*What you will do*:
Without the pictures, output the lines of the material from the very first through the one that holds "return st.commit()".

*Source excerpt*:
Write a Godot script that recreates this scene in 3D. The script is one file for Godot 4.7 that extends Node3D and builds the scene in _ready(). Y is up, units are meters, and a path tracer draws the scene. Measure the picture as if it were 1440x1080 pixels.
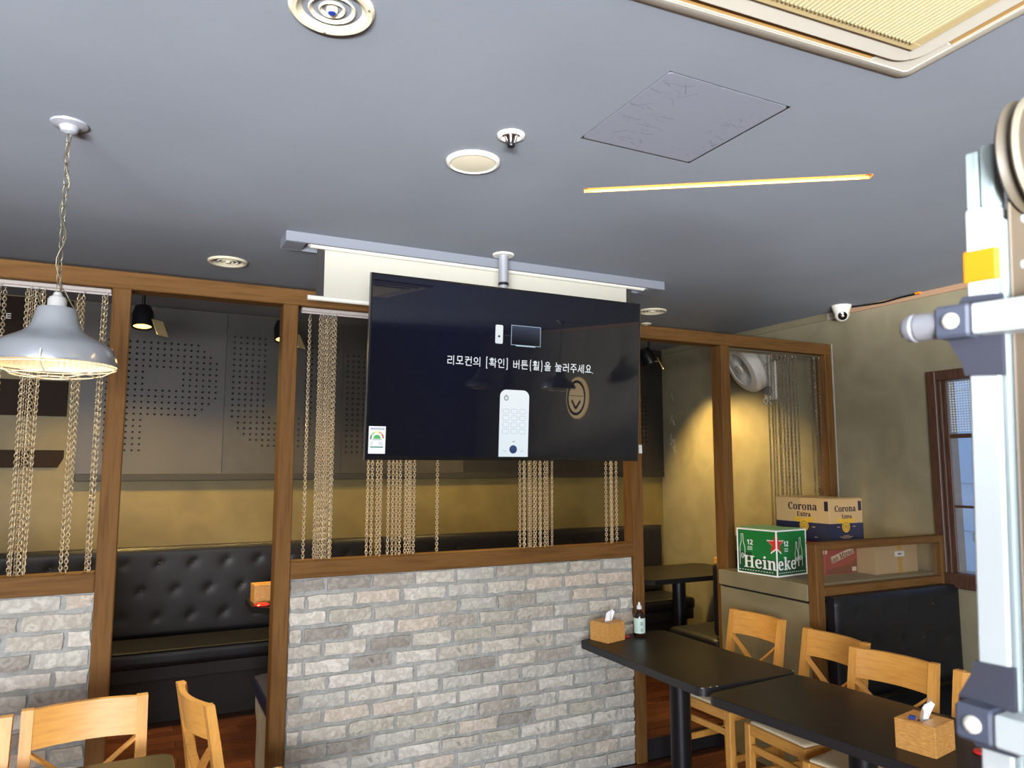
extends Node3D
# A corner of a casual restaurant: chain-hung timber partition over brick, ceiling-hung television.
# y up, metres, floor of the main room at y = 0, camera eye 1.67 m above it.

var M := {}
var TEX := {}
var rng := RandomNumberGenerator.new()
const CEIL := 2.745
const WALL := 4.30
const BACK := -5.51

# ------------------------------------------------------------------ naming
func tag(o: Node, label: String, category: String, group := "", kind := "") -> Node:
	o.set_meta("label", label)
	o.set_meta("category", category)
	if group: o.set_meta("group", group)
	if kind: o.set_meta("kind", kind)
	return o

func put(o: Node3D, called: String, parent: Node = self) -> Node3D:
	var n := called
	var k := 0
	while parent.has_node(NodePath(n)):
		k += 1
		n = "%s_%03d" % [called, k]
	o.name = n
	parent.add_child(o, true)
	return o

func thing(called: String, at: Vector3, turn_deg: float, label: String, category: String, group := "", kind := "") -> Node3D:
	var o := Node3D.new()
	put(o, called)
	o.position = at
	o.rotation_degrees.y = turn_deg
	tag(o, label, category, group, kind)
	return o

func mi(called: String, mesh: Mesh, mat: Material, parent: Node = self, at := Vector3.ZERO) -> MeshInstance3D:
	var o := MeshInstance3D.new()
	o.mesh = mesh
	o.material_override = mat
	o.position = at
	put(o, called, parent)
	return o

func ob(called: String, st: SurfaceTool, mat: Material, parent: Node = self) -> MeshInstance3D:
	return mi(called, fin(st), mat, parent)

func copy(src: Node3D, called: String) -> Node3D:
	var o: Node3D = src.duplicate()
	put(o, called)
	return o

# ------------------------------------------------------------------ mesh helpers
func mb() -> SurfaceTool:
	var st := SurfaceTool.new()
	st.begin(Mesh.PRIMITIVE_TRIANGLES)
	st.set_smooth_group(-1)
	return st

func fin(st: SurfaceTool) -> ArrayMesh:
	st.generate_normals()
	return st.commit()

func tri(st: SurfaceTool, a: Vector3, b: Vector3, c: Vector3, nref: Vector3) -> void:
	if (c - a).cross(b - a).dot(nref) < 0.0:
		var t := b
		b = c
		c = t
	st.add_vertex(a); st.add_vertex(b); st.add_vertex(c)

func quad(st: SurfaceTool, a: Vector3, b: Vector3, c: Vector3, d: Vector3, nref: Vector3) -> void:
	tri(st, a, b, c, nref)
	tri(st, a, c, d, nref)

# a box with chamfered edges; t places it
func box(st: SurfaceTool, c: Vector3, s: Vector3, bev := 0.003, basis := Basis()) -> void:
	var h := s / 2.0
	bev = minf(bev, minf(h.x, minf(h.y, h.z)) * 0.98)
	var ax := [Vector3.RIGHT, Vector3.UP, Vector3.BACK]
	st.set_smooth_group(-1)
	var hh := [h.x, h.y, h.z]
	if bev <= 0.0001:
		for i in 3:
			for sg in [-1.0, 1.0]:
				var n: Vector3 = ax[i] * sg
				var u: Vector3 = ax[(i + 1) % 3] * hh[(i + 1) % 3]
				var v: Vector3 = ax[(i + 2) % 3] * hh[(i + 2) % 3]
				var o: Vector3 = n * hh[i]
				quad(st, c + basis * (o - u - v), c + basis * (o + u - v), c + basis * (o + u + v), c + basis * (o - u + v), basis * n)
		return
	for i in 3:
		for sg in [-1.0, 1.0]:
			var n: Vector3 = ax[i] * sg
			var u: Vector3 = ax[(i + 1) % 3] * (hh[(i + 1) % 3] - bev)
			var v: Vector3 = ax[(i + 2) % 3] * (hh[(i + 2) % 3] - bev)
			var o: Vector3 = n * hh[i]
			quad(st, c + basis * (o - u - v), c + basis * (o + u - v), c + basis * (o + u + v), c + basis * (o - u + v), basis * n)
	for i in 3:
		var j := (i + 1) % 3
		var k := (i + 2) % 3
		for sj in [-1.0, 1.0]:
			for sk in [-1.0, 1.0]:
				var e: Vector3 = ax[i] * (hh[i] - bev)
				var p1: Vector3 = ax[j] * sj * hh[j] + ax[k] * sk * (hh[k] - bev)
				var p2: Vector3 = ax[j] * sj * (hh[j] - bev) + ax[k] * sk * hh[k]
				quad(st, c + basis * (p1 - e), c + basis * (p1 + e), c + basis * (p2 + e), c + basis * (p2 - e), basis * (ax[j] * sj + ax[k] * sk))
	for sx in [-1.0, 1.0]:
		for sy in [-1.0, 1.0]:
			for sz in [-1.0, 1.0]:
				tri(st, c + basis * Vector3(sx * h.x, sy * (h.y - bev), sz * (h.z - bev)), c + basis * Vector3(sx * (h.x - bev), sy * h.y, sz * (h.z - bev)), c + basis * Vector3(sx * (h.x - bev), sy * (h.y - bev), sz * h.z), basis * Vector3(sx, sy, sz))

# box from min corner to max corner
func boxm(st: SurfaceTool, a: Vector3, b: Vector3, bev := 0.003) -> void:
	box(st, (a + b) / 2.0, (b - a).abs(), bev)

func frame_of(dir: Vector3, ref := Vector3.UP) -> Basis:
	var y := dir.normalized()
	if absf(y.dot(ref)) > 0.98: ref = Vector3.BACK
	var x := ref.cross(y).normalized()
	var z := x.cross(y).normalized()
	return Basis(x, y, z)

# straight bar with a rectangular section
func bar(st: SurfaceTool, a: Vector3, b: Vector3, w: float, t: float, ref := Vector3.UP, bev := 0.002) -> void:
	box(st, (a + b) / 2.0, Vector3(w, a.distance_to(b), t), bev, frame_of(b - a, ref))

func tube(st: SurfaceTool, pts: Array, r: float, sides := 8, closed := false, caps := true) -> void:
	var n := pts.size()
	var rings := []
	var prev := Vector3.ZERO
	for i in n:
		var d: Vector3
		if closed: d = (pts[(i + 1) % n] - pts[(i - 1 + n) % n]).normalized()
		else: d = (pts[mini(i + 1, n - 1)] - pts[maxi(i - 1, 0)]).normalized()
		var u: Vector3
		if i == 0:
			u = d.cross(Vector3.UP if absf(d.y) < 0.9 else Vector3.RIGHT).normalized()
		else:
			u = (prev - d * prev.dot(d)).normalized()
		prev = u
		var v := d.cross(u)
		var ring := []
		for k in sides:
			var a := TAU * k / sides
			ring.append((u * cos(a) + v * sin(a)) * r)
		rings.append(ring)
	st.set_smooth_group(1)
	var m := n if closed else n - 1
	for i in m:
		var j := (i + 1) % n
		for k in sides:
			var l := (k + 1) % sides
			quad(st, pts[i] + rings[i][k], pts[i] + rings[i][l], pts[j] + rings[j][l], pts[j] + rings[j][k], rings[i][k] + rings[i][l])
	if caps and not closed:
		st.set_smooth_group(-1)
		for e in [0, n - 1]:
			var d: Vector3 = pts[0] - pts[1] if e == 0 else pts[n - 1] - pts[n - 2]
			for k in sides:
				tri(st, pts[e], pts[e] + rings[e][k], pts[e] + rings[e][(k + 1) % sides], d)
	st.set_smooth_group(-1)

# surface of revolution round y; profile [Vector2(r, y)...]; outside is to the right of travel
func lathe(st: SurfaceTool, prof: Array, seg := 24, at := Vector3.ZERO, basis := Basis(), a0 := 0.0, a1 := TAU) -> void:
	var g := 2
	for i in prof.size() - 1:
		var p: Vector2 = prof[i]
		var q: Vector2 = prof[i + 1]
		if i > 0:
			var d0: Vector2 = p - prof[i - 1]
			if absf(d0.angle_to(q - p)) > 0.6: g += 1
		st.set_smooth_group(g)
		for k in seg:
			var a := a0 + (a1 - a0) * k / seg
			var b := a0 + (a1 - a0) * (k + 1) / seg
			var ca := Vector3(cos(a), 0, sin(a))
			var cb := Vector3(cos(b), 0, sin(b))
			var nr := (ca + cb) * 0.5 * (q.y - p.y) + Vector3.UP * (p.x - q.x)
			var P := at + basis * (ca * p.x + Vector3.UP * p.y)
			var Q := at + basis * (cb * p.x + Vector3.UP * p.y)
			var R := at + basis * (cb * q.x + Vector3.UP * q.y)
			var S := at + basis * (ca * q.x + Vector3.UP * q.y)
			if p.x < 1e-6: tri(st, P, R, S, basis * nr)
			elif q.x < 1e-6: tri(st, P, Q, R, basis * nr)
			else: quad(st, P, Q, R, S, basis * nr)
	st.set_smooth_group(-1)

# polygon in the xy plane pushed out along z from z0 to z1
func prism(st: SurfaceTool, poly: PackedVector2Array, z0: float, z1: float, tr := Transform3D()) -> void:
	var idx := Geometry2D.triangulate_polygon(poly)
	for s in [[z1, 1.0], [z0, -1.0]]:
		for i in range(0, idx.size(), 3):
			var p := []
			for k in 3:
				var v: Vector2 = poly[idx[i + k]]
				p.append(tr * Vector3(v.x, v.y, s[0]))
			tri(st, p[0], p[1], p[2], tr.basis * Vector3(0, 0, s[1]))
	var area := 0.0
	for i in poly.size():
		area += poly[i].cross(poly[(i + 1) % poly.size()])
	for i in poly.size():
		var a := poly[i]
		var b := poly[(i + 1) % poly.size()]
		var e := b - a
		var nr := Vector3(e.y, -e.x, 0) * signf(area)
		quad(st, tr * Vector3(a.x, a.y, z0), tr * Vector3(b.x, b.y, z0), tr * Vector3(b.x, b.y, z1), tr * Vector3(a.x, a.y, z1), tr.basis * nr)

func rrect(w: float, h: float, r: float, n := 5) -> PackedVector2Array:
	var o := PackedVector2Array()
	for q in 4:
		var cx := (w / 2 - r) * (1 if q == 0 or q == 3 else -1)
		var cy := (h / 2 - r) * (1 if q < 2 else -1)
		for i in n + 1:
			var a := PI / 2 * q + PI / 2 * i / n
			o.append(Vector2(cx + r * cos(a), cy + r * sin(a)))
	return o

# soft cushion: a box with rounded puffy faces, centre at c
func cushion(st: SurfaceTool, c: Vector3, s: Vector3, r := 0.03, puff := 0.01, nn := 10) -> void:
	st.set_smooth_group(1)
	var h := s / 2.0
	r = minf(r, minf(h.x, minf(h.y, h.z)))
	var ax := [Vector3.RIGHT, Vector3.UP, Vector3.BACK]
	for i in 3:
		for sg in [-1.0, 1.0]:
			for a in nn:
				for b in nn:
					var ps := []
					for cc in [[0, 0], [1, 0], [1, 1], [0, 1]]:
						var u := sin((float(a + cc[0]) / nn - 0.5) * PI)
						var v := sin((float(b + cc[1]) / nn - 0.5) * PI)
						var p: Vector3 = ax[i] * sg + ax[(i + 1) % 3] * u + ax[(i + 2) % 3] * v
						p = p * h
						var inner := Vector3(clampf(p.x, -h.x + r, h.x - r), clampf(p.y, -h.y + r, h.y - r), clampf(p.z, -h.z + r, h.z - r))
						var d := p - inner
						if d.length() > 0.0: p = inner + d.normalized() * r
						if i == 1: p.y += sg * puff * (1 - u * u) * (1 - v * v)
						ps.append(c + p)
					quad(st, ps[0], ps[1], ps[2], ps[3], ax[i] * sg)
	st.set_smooth_group(-1)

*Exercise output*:
Write a Godot script that recreates this scene in 3D. The script is one file for Godot 4.7 that extends Node3D and builds the scene in _ready(). Y is up, units are meters, and a path tracer draws the scene. Measure the picture as if it were 1440x1080 pixels.
extends Node3D
# A corner of a casual restaurant: chain-hung timber partition over brick, ceiling-hung television.
# y up, metres, floor of the main room at y = 0, camera eye 1.67 m above it.

var M := {}
var TEX := {}
var rng := RandomNumberGenerator.new()
const CEIL := 2.745
const WALL := 4.30
const BACK := -5.51

# ------------------------------------------------------------------ naming
func tag(o: Node, label: String, category: String, group := "", kind := "") -> Node:
	o.set_meta("label", label)
	o.set_meta("category", category)
	if group: o.set_meta("group", group)
	if kind: o.set_meta("kind", kind)
	return o

func put(o: Node3D, called: String, parent: Node = self) -> Node3D:
	var n := called
	var k := 0
	while parent.has_node(NodePath(n)):
		k += 1
		n = "%s_%03d" % [called, k]
	o.name = n
	parent.add_child(o, true)
	return o

func thing(called: String, at: Vector3, turn_deg: float, label: String, category: String, group := "", kind := "") -> Node3D:
	var o := Node3D.new()
	put(o, called)
	o.position = at
	o.rotation_degrees.y = turn_deg
	tag(o, label, category, group, kind)
	return o

func mi(called: String, mesh: Mesh, mat: Material, parent: Node = self, at := Vector3.ZERO) -> MeshInstance3D:
	var o := MeshInstance3D.new()
	o.mesh = mesh
	o.material_override = mat
	o.position = at
	put(o, called, parent)
	return o

func ob(called: String, st: SurfaceTool, mat: Material, parent: Node = self) -> MeshInstance3D:
	return mi(called, fin(st), mat, parent)

func copy(src: Node3D, called: String) -> Node3D:
	var o: Node3D = src.duplicate()
	put(o, called)
	return o

# ------------------------------------------------------------------ mesh helpers
func mb() -> SurfaceTool:
	var st := SurfaceTool.new()
	st.begin(Mesh.PRIMITIVE_TRIANGLES)
	st.set_smooth_group(-1)
	return st

func fin(st: SurfaceTool) -> ArrayMesh:
	st.generate_normals()
	return st.commit()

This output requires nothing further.